RECORDS SUPPLIED
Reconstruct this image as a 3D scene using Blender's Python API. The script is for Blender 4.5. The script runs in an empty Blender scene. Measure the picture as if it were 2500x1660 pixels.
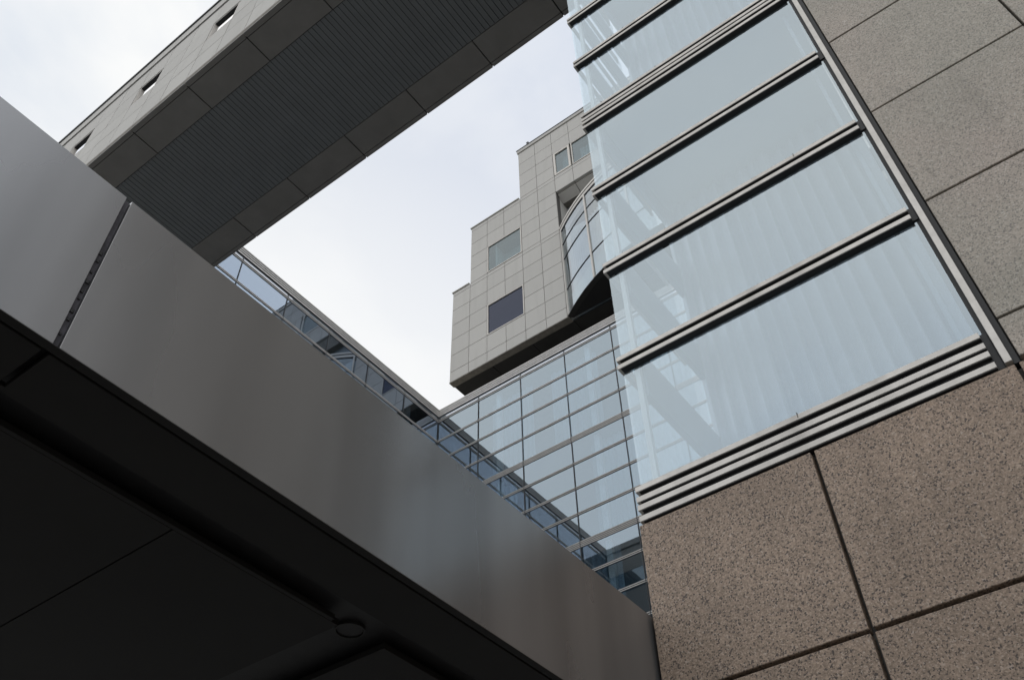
import bpy, math, random
from mathutils import Matrix, Vector
random.seed(7)
S = bpy.context.scene
COL = S.collection
EYE = 1.6

# ------------------------------------------------------------------ camera
cam_d = bpy.data.cameras.new('camera')
cam = bpy.data.objects.new('camera', cam_d)
COL.objects.link(cam)
S.camera = cam
F_PX, PITCH, ROLL, AZ = 2246.370, math.radians(47.09883), math.radians(-1.57490), math.radians(-54.26484)
cp, sp = math.cos(PITCH), math.sin(PITCH)
fwd = Vector((0, cp, sp)); up0 = Vector((0, -sp, cp)); ri0 = Vector((1, 0, 0))
cr, sr = math.cos(ROLL), math.sin(ROLL)
ri = cr * ri0 + sr * up0
upv = -sr * ri0 + cr * up0
uax = Vector((math.sin(AZ), math.cos(AZ), 0))                       # world +Y
vax = Vector((math.sin(AZ + math.pi / 2), math.cos(AZ + math.pi / 2), 0))   # world +X
def tw(w): return Vector((w.dot(vax), w.dot(uax), w.z))
M = Matrix((tw(ri), tw(upv), -tw(fwd))).transposed().to_4x4()
M.translation = Vector((0, 0, EYE))
cam.matrix_world = M
cam_d.sensor_width = 36.0
cam_d.lens = F_PX / 2500 * 36
cam_d.clip_start = 0.05
cam_d.clip_end = 3000

# ------------------------------------------------------------------ world (overcast sky)
SUN_AZ = math.radians(196)      # direction towards the sun, measured from +X towards +Y
SUN_EL = math.radians(38)
W = bpy.data.worlds.new('World'); S.world = W
W.use_nodes = True
nt = W.node_tree; nt.nodes.clear()
def nd(t, **k):
    n = nt.nodes.new(t)
    for a, b in k.items(): setattr(n, a, b)
    return n
wout = nd('ShaderNodeOutputWorld'); wbg = nd('ShaderNodeBackground')
sky = nd('ShaderNodeTexSky'); sky.sky_type = 'NISHITA'; sky.sun_disc = False
sky.sun_elevation = SUN_EL; sky.sun_rotation = math.pi / 2 - SUN_AZ
sky.air_density = 1.0; sky.dust_density = 3.0
tc = nd('ShaderNodeTexCoord')
mp = nd('ShaderNodeMapping'); mp.inputs['Scale'].default_value = (1.0, 1.0, 1.7); mp.inputs['Location'].default_value = (0.37, 0.12, 0.4)
nz = nd('ShaderNodeTexNoise'); nz.inputs['Scale'].default_value = 2.6; nz.inputs['Detail'].default_value = 7; nz.inputs['Roughness'].default_value = 0.5; nz.inputs['Distortion'].default_value = 0.25
rp = nd('ShaderNodeValToRGB')
rp.color_ramp.elements[0].position = 0.36; rp.color_ramp.elements[0].color = (0.44, 0.53, 0.69, 1)
rp.color_ramp.elements[1].position = 0.61; rp.color_ramp.elements[1].color = (0.95, 0.96, 0.96, 1)
e = rp.color_ramp.elements.new(0.48); e.color = (0.74, 0.79, 0.86, 1)
# a brighter veil of cloud low over the courtyard
dt = nd('ShaderNodeVectorMath', operation='DOT_PRODUCT'); dt.inputs[1].default_value = (0.52, 0.60, 0.60)
mr = nd('ShaderNodeMapRange', interpolation_type='SMOOTHSTEP')
mr.inputs['From Min'].default_value = 0.80; mr.inputs['From Max'].default_value = 1.0
mr.inputs['To Min'].default_value = 0.0; mr.inputs['To Max'].default_value = 0.85
mx2 = nd('ShaderNodeMix', data_type='RGBA'); mx2.inputs['B'].default_value = (0.985, 0.985, 0.975, 1)
dt3 = nd('ShaderNodeVectorMath', operation='DOT_PRODUCT'); dt3.inputs[1].default_value = (-0.80, 0.13, 0.58)
mr3 = nd('ShaderNodeMapRange', interpolation_type='SMOOTHSTEP')
mr3.inputs['From Min'].default_value = 0.84; mr3.inputs['From Max'].default_value = 0.99
mr3.inputs['To Min'].default_value = 0.0; mr3.inputs['To Max'].default_value = 0.55
mx4 = nd('ShaderNodeMix', data_type='RGBA'); mx4.inputs['B'].default_value = (0.44, 0.56, 0.69, 1)
dt2 = nd('ShaderNodeVectorMath', operation='DOT_PRODUCT'); dt2.inputs[1].default_value = (-0.36, 0.02, 0.93)
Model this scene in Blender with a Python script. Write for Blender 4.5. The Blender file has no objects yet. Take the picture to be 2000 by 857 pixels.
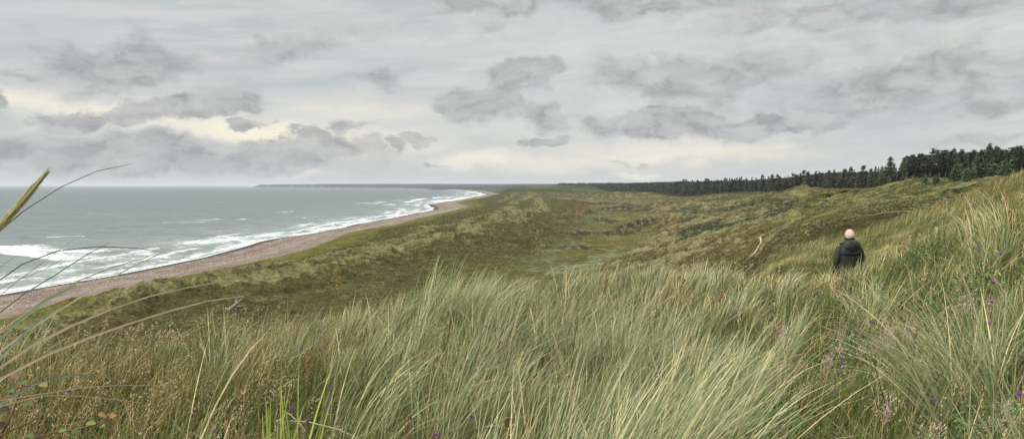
import bpy, math, random
import numpy as np
from mathutils import Vector, Matrix

R = math.radians
rng = np.random.default_rng(7)
random.seed(7)
scene = bpy.context.scene
COL = scene.collection

# ------------------------------------------------------------------ camera geometry
F = 1428.0                       # focal length in photo pixels (2000 px wide photo)
EYE = 35.0
PITCH = math.atan(66.5 / F)
cam_d = bpy.data.cameras.new('camera'); cam = bpy.data.objects.new('camera', cam_d); COL.objects.link(cam)
cam_d.sensor_width = 36; cam_d.lens = 36 * F / 2000
cam_d.clip_start = 0.05; cam_d.clip_end = 120000
cam.location = (0, 0, EYE); cam.rotation_euler = (R(90) - PITCH, 0, 0)
scene.camera = cam

def ray(px, py):
    xc, yc = (px - 1000) / F, (428.5 - py) / F
    return np.array([xc, math.cos(PITCH) + math.sin(PITCH) * yc, -math.sin(PITCH) + math.cos(PITCH) * yc])
def P(px, py, d):
    r = ray(px, py); r = r * (d / r[1])
    return np.array([r[0], r[1], EYE + r[2]])

# ------------------------------------------------------------------ helpers
def sstep(x, a, b):
    t = np.clip((x - a) / (b - a), 0, 1); return t * t * (3 - 2 * t)

_perm = np.random.default_rng(3).permutation(256).astype(np.int64); _perm = np.concatenate([_perm, _perm])
_ga = np.random.default_rng(4).uniform(0, 2 * np.pi, 256); _gx, _gy = np.cos(_ga), np.sin(_ga)
def perlin(x, y):
    xi = np.floor(x).astype(np.int64); yi = np.floor(y).astype(np.int64)
    xf, yf = x - xi, y - yi; xi &= 255; yi &= 255
    u = xf * xf * xf * (xf * (xf * 6 - 15) + 10); v = yf * yf * yf * (yf * (yf * 6 - 15) + 10)
    def g(ix, iy, fx, fy):
        h = _perm[_perm[ix & 255] + (iy & 255)]; return _gx[h] * fx + _gy[h] * fy
    a = g(xi, yi, xf, yf); b = g(xi + 1, yi, xf - 1, yf); c = g(xi, yi + 1, xf, yf - 1); d = g(xi + 1, yi + 1, xf - 1, yf - 1)
    return ((a * (1 - u) + b * u) * (1 - v) + (c * (1 - u) + d * u) * v) * 1.5
def fbm(x, y, o=4, ridged=False):
    s = 0; amp = 1; tot = 0
    for i in range(o):
        n = perlin(x * 2 ** i + 17.3 * i, y * 2 ** i - 9.1 * i)
        if ridged: n = 1 - 2 * np.abs(n)
        s = s + n * amp; tot += amp; amp *= .5
    return s / tot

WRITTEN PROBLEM
Starting at the line that contains "Model this scene" and stopping after the line that contains "scene.camera = cam", copy every line exactly. Leave any pictures behind.

RESULT FOR THIS TASK
Model this scene in Blender with a Python script. Write for Blender 4.5. The Blender file has no objects yet. Take the picture to be 2000 by 857 pixels.
import bpy, math, random
import numpy as np
from mathutils import Vector, Matrix

R = math.radians
rng = np.random.default_rng(7)
random.seed(7)
scene = bpy.context.scene
COL = scene.collection

# ------------------------------------------------------------------ camera geometry
F = 1428.0                       # focal length in photo pixels (2000 px wide photo)
EYE = 35.0
PITCH = math.atan(66.5 / F)
cam_d = bpy.data.cameras.new('camera'); cam = bpy.data.objects.new('camera', cam_d); COL.objects.link(cam)
cam_d.sensor_width = 36; cam_d.lens = 36 * F / 2000
cam_d.clip_start = 0.05; cam_d.clip_end = 120000
cam.location = (0, 0, EYE); cam.rotation_euler = (R(90) - PITCH, 0, 0)
scene.camera = cam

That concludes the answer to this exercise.